Setting an arbitrary percentage for increased defense spending doesn't tell much. We do not guarantee greater national security simply by increasing the defense budget by 10 percent any more than we jeopardize our security by increasing military spending by a more reasonable 4 or 5 percent.

Ronald Reagan's compulsive overspending on arms would make us weaker, not stronger. It would increase the deficit and undermine our economy without adding to our real security. We don't need the MX--a missile without a mission; two new nuclear aircraft carriers--sitting ducks for newly developed anti-ship missiles; binary chemical weapons; a new aluminum fighting vehicle that burns like a fireball when hit, and we don't need to reactivate obsolete World War II battleships.

Eliminating those items alone would save us nearly $10 billion in 1984 and billions of dollars more in future years. None of them are really necessary for our defense.

Each questionable item in the Reagan defense budget should be evaluated carefully and prudently.

One of the most dangerous is a deceptively minor $1 billion item for an anti-ballistic missile system. That's four times more than we spent in most previous years, but only a preliminary drop in the bucket for the tens of billions of dollars that Reagan would have us spend in future years to carry nuclear warfare into outer space.

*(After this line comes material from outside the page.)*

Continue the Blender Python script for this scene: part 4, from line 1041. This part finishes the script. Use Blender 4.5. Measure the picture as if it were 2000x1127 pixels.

President Reagan should devote less time to figuring out ways to spend more money on arms and more time to controlling the arms race. Only through a mutual, verifiable U.S.-Soviet agreement to halt and then reduce military production can we make our nation truly secure--and our economy prosperous. Only then can we make truly significant reductions in our military expenditures which, under Ronald Reagan, will add up to $2 trillion over the next five years.